Once you do that, if there is a track near you with a skid pad (I think Summit has one doesn't it?) and spend some time on the skid pad. Now, before I go on, there is certainly debate about the value of this, but I think it's worthwhile. If your car has a basic set-up/balance problem it's likely to show up there. It will give you a change to adjust tire pressure and swaybars to acheive a steady state cornering attitude that you are comfortable with.
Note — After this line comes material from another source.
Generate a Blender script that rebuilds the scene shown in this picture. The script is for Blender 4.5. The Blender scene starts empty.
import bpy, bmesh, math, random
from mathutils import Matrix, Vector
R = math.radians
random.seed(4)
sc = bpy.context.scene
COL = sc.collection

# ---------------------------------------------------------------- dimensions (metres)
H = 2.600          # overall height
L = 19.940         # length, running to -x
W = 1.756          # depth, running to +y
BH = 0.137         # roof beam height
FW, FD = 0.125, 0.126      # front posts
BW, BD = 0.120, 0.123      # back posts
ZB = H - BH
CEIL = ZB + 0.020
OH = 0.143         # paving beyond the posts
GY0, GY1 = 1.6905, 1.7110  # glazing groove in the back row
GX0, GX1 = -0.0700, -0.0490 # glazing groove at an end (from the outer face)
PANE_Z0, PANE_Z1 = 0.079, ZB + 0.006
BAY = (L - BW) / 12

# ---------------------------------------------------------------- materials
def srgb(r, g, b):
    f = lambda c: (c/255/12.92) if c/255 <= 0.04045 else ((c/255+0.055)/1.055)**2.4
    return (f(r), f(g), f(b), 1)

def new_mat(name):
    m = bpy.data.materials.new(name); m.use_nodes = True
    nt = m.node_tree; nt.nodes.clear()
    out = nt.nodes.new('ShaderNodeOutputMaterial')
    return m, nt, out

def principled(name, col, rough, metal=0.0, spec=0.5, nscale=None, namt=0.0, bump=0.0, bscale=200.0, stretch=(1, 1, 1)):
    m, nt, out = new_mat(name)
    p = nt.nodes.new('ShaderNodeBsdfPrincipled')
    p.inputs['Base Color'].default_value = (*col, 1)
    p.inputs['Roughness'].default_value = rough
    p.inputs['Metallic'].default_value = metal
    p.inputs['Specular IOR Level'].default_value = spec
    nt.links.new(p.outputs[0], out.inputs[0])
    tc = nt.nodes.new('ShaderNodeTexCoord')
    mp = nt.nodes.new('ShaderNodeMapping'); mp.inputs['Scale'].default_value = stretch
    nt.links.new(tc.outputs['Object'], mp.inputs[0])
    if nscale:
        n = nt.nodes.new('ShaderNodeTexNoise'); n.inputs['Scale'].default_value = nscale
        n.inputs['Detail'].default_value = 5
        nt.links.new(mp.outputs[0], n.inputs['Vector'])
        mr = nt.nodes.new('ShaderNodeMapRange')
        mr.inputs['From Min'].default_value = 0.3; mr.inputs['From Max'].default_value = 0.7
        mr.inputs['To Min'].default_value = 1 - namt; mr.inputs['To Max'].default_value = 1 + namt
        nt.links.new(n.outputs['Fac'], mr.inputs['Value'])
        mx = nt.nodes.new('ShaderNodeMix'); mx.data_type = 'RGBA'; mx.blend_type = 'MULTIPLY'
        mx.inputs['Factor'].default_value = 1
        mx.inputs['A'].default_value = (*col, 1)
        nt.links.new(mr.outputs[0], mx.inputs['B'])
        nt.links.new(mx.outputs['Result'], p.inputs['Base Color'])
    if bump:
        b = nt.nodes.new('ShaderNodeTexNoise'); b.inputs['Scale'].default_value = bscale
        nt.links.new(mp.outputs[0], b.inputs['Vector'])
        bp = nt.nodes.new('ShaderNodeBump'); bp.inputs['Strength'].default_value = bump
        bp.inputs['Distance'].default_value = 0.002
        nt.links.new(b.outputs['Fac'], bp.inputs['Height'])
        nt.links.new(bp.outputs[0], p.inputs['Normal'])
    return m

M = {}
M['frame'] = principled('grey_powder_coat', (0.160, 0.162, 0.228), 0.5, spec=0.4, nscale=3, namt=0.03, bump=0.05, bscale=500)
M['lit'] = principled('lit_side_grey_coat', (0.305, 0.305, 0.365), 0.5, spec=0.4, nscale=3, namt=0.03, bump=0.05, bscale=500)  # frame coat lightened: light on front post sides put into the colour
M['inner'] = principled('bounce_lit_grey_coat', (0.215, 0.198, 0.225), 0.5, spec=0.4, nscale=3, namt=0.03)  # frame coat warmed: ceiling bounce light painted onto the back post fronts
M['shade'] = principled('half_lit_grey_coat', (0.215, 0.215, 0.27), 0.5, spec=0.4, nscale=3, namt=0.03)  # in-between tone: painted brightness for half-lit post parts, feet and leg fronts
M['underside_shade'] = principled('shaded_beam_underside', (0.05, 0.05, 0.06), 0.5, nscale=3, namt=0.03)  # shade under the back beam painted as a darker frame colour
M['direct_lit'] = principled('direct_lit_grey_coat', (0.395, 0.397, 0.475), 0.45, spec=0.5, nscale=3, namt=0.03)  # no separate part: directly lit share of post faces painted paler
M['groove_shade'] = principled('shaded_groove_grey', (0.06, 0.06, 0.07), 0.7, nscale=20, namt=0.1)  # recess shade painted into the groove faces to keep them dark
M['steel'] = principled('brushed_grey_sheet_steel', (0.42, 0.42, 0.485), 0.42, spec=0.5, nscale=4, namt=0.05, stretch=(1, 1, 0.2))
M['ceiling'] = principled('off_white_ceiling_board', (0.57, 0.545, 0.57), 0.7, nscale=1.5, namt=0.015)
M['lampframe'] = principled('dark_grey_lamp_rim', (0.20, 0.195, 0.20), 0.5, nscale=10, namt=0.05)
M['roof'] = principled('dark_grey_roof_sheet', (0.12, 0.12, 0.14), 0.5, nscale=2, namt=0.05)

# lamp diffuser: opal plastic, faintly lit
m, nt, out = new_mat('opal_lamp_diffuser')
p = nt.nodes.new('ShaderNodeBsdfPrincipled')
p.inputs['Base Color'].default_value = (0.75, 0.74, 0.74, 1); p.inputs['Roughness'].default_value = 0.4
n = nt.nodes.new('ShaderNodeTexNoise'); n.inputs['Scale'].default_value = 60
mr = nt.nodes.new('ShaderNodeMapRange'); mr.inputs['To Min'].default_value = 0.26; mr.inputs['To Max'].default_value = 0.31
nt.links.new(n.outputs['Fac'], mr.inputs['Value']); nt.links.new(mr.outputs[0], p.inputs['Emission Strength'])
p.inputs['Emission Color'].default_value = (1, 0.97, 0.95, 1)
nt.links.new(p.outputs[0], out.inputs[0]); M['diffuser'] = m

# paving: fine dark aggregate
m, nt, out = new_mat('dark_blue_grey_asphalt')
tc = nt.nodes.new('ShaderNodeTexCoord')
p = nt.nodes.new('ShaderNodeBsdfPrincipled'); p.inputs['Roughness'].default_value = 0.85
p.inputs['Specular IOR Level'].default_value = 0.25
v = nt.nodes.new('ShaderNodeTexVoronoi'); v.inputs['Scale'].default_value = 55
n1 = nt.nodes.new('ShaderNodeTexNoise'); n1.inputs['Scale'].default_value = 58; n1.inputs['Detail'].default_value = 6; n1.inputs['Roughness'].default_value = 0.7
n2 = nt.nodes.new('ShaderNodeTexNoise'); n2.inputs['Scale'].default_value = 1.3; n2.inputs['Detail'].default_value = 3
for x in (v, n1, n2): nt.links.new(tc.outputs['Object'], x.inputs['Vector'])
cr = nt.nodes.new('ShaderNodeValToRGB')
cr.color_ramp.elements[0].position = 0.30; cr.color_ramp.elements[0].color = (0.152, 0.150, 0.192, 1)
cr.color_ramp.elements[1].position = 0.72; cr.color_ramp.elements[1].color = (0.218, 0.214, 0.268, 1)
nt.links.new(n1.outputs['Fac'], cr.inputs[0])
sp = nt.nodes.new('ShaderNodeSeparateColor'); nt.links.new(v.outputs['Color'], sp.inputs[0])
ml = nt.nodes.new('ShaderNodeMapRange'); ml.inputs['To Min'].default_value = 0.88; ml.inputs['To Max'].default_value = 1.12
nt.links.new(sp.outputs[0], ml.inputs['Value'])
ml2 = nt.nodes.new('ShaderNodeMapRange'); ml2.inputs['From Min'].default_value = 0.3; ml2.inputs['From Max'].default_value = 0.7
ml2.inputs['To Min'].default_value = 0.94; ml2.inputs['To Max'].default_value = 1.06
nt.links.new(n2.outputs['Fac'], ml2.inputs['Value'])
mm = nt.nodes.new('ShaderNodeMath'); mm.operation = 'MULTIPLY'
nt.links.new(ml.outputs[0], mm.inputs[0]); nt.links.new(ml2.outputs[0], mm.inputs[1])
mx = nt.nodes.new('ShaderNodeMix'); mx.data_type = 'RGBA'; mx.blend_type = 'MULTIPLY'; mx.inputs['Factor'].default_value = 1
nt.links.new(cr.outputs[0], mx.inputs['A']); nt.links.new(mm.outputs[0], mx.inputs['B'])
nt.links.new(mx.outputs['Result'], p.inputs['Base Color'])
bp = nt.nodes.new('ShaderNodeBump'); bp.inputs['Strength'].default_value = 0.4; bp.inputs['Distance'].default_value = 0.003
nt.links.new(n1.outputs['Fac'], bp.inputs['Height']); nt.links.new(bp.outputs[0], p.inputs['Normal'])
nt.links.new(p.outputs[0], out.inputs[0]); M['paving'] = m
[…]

Now, of course much of your time on the race track is not spent in steady state cornering. Mark (Sunday Driver) and I had a good conversation about this a year or so ago. So, you are going to want to adjust your set-up for corner entry and exit, most likely having to make some compromises along the way. But that's OK. You said you want to do this systematically. I think the skid pad will give you good base settings you can always come back to if you get your set-up all goofed up.

Something else I didn't see mentioned (but again, I only scanned) is your alignment can have a significant impact on handling. It can also affect corner balancing, so get that done before corner balancing as well. Remember, you want to start out with a good base set-up you can always come back to. Sometimes when we dink around with things we can get ourselves all screwed up and can't unscrew ourselves very easily from where we end up. This is why a good base is necessary.
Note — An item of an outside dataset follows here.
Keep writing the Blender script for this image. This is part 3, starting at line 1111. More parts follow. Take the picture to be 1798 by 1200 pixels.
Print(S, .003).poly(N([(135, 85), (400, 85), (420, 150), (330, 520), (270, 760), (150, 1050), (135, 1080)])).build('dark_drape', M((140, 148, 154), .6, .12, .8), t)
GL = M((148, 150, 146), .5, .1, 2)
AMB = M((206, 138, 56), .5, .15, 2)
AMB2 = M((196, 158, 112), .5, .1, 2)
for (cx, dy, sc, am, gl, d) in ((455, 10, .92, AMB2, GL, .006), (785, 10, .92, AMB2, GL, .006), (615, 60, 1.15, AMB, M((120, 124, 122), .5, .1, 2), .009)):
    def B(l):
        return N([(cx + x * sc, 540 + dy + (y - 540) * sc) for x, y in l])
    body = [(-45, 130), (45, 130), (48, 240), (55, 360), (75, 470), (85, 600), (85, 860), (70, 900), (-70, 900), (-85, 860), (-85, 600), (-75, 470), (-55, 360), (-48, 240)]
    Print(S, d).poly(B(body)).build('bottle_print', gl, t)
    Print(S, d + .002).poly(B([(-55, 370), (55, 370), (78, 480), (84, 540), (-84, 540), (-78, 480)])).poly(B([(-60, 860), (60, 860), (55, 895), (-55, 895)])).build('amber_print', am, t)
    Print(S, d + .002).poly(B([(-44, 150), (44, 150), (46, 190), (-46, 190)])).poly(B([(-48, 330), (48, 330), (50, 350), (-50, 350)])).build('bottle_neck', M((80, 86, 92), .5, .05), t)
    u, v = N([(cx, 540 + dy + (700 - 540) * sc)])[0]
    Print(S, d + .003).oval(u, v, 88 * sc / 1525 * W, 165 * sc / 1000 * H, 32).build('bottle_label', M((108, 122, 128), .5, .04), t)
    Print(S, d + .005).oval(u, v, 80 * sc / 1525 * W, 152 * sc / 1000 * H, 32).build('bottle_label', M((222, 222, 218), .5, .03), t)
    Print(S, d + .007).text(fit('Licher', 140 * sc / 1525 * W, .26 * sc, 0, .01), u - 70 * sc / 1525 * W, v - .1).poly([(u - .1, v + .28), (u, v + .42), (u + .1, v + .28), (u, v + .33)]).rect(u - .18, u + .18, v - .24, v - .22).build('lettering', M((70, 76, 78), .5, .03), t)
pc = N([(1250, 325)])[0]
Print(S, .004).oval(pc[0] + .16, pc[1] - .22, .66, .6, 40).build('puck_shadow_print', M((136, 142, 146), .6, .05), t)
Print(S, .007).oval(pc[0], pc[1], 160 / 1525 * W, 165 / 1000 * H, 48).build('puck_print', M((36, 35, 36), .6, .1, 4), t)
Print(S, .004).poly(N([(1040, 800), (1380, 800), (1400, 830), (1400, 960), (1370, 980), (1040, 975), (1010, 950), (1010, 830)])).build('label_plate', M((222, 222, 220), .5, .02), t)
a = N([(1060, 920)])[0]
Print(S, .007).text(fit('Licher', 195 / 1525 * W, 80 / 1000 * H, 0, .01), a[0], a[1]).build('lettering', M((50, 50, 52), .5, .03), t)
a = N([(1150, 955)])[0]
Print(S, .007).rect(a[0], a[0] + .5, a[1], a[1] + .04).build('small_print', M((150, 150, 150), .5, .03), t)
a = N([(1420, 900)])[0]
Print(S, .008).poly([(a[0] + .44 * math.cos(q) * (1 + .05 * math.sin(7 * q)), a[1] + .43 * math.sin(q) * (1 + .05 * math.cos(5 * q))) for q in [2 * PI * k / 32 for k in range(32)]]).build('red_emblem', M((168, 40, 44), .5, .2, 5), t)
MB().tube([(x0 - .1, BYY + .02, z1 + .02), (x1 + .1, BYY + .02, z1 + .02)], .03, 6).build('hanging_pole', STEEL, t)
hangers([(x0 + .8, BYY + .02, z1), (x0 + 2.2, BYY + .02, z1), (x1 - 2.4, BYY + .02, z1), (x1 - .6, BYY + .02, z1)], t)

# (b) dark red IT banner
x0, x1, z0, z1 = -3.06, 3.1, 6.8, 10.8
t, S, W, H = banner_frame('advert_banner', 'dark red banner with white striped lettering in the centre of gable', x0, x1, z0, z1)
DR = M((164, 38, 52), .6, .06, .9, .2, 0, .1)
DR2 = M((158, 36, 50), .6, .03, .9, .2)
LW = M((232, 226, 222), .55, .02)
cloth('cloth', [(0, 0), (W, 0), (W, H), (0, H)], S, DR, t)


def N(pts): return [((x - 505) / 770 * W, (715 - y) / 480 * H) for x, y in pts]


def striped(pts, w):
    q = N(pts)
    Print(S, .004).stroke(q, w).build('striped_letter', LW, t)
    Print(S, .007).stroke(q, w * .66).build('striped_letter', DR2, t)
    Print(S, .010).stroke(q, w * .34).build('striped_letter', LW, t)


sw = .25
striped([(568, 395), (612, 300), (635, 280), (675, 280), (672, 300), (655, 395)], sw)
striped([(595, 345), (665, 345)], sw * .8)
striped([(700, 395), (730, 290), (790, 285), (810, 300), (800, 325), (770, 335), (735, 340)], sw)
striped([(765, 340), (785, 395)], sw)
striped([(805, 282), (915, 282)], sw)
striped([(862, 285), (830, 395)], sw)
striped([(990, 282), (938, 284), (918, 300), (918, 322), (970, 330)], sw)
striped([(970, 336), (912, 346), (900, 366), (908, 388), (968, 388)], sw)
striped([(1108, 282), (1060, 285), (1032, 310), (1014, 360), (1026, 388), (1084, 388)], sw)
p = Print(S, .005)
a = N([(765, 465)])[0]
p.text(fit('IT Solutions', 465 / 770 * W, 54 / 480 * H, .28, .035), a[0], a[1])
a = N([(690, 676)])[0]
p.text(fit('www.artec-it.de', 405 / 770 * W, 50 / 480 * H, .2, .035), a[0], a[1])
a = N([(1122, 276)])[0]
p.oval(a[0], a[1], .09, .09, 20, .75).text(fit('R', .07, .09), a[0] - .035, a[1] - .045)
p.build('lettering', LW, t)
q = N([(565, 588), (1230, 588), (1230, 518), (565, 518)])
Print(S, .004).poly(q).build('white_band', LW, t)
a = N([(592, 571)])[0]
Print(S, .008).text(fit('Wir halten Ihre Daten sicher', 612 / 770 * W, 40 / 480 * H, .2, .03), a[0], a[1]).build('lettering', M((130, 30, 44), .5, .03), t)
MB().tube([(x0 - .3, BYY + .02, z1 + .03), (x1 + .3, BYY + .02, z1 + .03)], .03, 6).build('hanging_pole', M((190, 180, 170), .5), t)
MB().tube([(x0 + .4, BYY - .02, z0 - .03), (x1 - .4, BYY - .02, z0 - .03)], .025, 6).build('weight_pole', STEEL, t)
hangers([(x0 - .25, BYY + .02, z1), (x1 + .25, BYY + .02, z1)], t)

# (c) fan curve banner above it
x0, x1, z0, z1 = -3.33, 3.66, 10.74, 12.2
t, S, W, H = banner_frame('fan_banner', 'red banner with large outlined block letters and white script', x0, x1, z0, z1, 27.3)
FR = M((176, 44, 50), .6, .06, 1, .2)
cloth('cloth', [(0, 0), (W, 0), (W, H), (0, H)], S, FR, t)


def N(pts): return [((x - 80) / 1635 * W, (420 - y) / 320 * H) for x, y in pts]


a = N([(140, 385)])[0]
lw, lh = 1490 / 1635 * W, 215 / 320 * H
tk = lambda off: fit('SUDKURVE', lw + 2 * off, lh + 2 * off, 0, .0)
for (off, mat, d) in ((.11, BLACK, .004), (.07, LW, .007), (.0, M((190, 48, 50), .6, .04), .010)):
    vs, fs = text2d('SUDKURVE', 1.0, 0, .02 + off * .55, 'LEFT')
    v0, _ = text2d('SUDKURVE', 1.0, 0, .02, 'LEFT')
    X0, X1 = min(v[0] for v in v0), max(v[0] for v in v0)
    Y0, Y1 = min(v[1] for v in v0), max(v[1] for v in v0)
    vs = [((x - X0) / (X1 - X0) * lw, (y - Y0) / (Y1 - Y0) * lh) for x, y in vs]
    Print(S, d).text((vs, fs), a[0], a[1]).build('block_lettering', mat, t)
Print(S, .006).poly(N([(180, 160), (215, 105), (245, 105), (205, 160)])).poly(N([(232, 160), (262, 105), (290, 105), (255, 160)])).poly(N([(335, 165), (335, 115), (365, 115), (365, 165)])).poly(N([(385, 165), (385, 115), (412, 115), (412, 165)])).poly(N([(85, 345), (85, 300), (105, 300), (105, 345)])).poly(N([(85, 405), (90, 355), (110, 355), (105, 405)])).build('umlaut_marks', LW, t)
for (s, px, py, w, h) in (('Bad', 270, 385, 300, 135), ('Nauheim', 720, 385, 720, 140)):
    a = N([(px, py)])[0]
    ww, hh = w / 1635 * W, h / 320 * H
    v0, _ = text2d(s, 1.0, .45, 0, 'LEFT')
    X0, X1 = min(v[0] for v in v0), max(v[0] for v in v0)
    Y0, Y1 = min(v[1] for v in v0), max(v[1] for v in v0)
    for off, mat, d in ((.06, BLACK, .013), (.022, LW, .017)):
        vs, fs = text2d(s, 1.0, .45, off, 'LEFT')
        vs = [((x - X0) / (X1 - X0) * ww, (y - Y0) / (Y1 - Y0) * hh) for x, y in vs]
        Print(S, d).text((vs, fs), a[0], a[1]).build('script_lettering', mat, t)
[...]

Mark (and others) can probably give you better insight into damper tuning (even though yours are not currently adjustable). I think this would be a good place to work on once your base settings are established. Pro teams are spending incredible amounts of money on dampers. There is only one reason for this.... they are finding advantages there. Dampers are probably the most under-apreciated component in a amateur car. There are lots of good choices for 944 Cup and ITS legal dampers.

Leda, Koni, Bilstein, and others make them. I don't think you can get DA Ledas w/o the remote reservoir (to remain legal), but I know you can get SAs. Koni has several choices of SA and DA. You can get the street performance SAs from Koni that are quite common. You can get 8611 DAs for the front and a couple of different DA race dampers for the rear. The 8610 SAs can be used up front and again, at least a couple of SA race dampers for the rear. Then of course you can get the super duper, extra cool 2817/2811 DA gas dampers from Koni (about $4,500) that use F1 technology. Bilstein has non-adjustable street performance gas dampers and SA race dampers.

If you get adjustable dampers the most important adjustment is rebound, so virtually all non-custom SA dampers are rebound adjustable (although most have some minor impact on compression).

Anyway, I'd mess with dampers after you get good base settings and then fine tune with tire pressures. If you get to that point and do it systematically, you'll be ahead of most amateur racers in knowing how to work your set-up.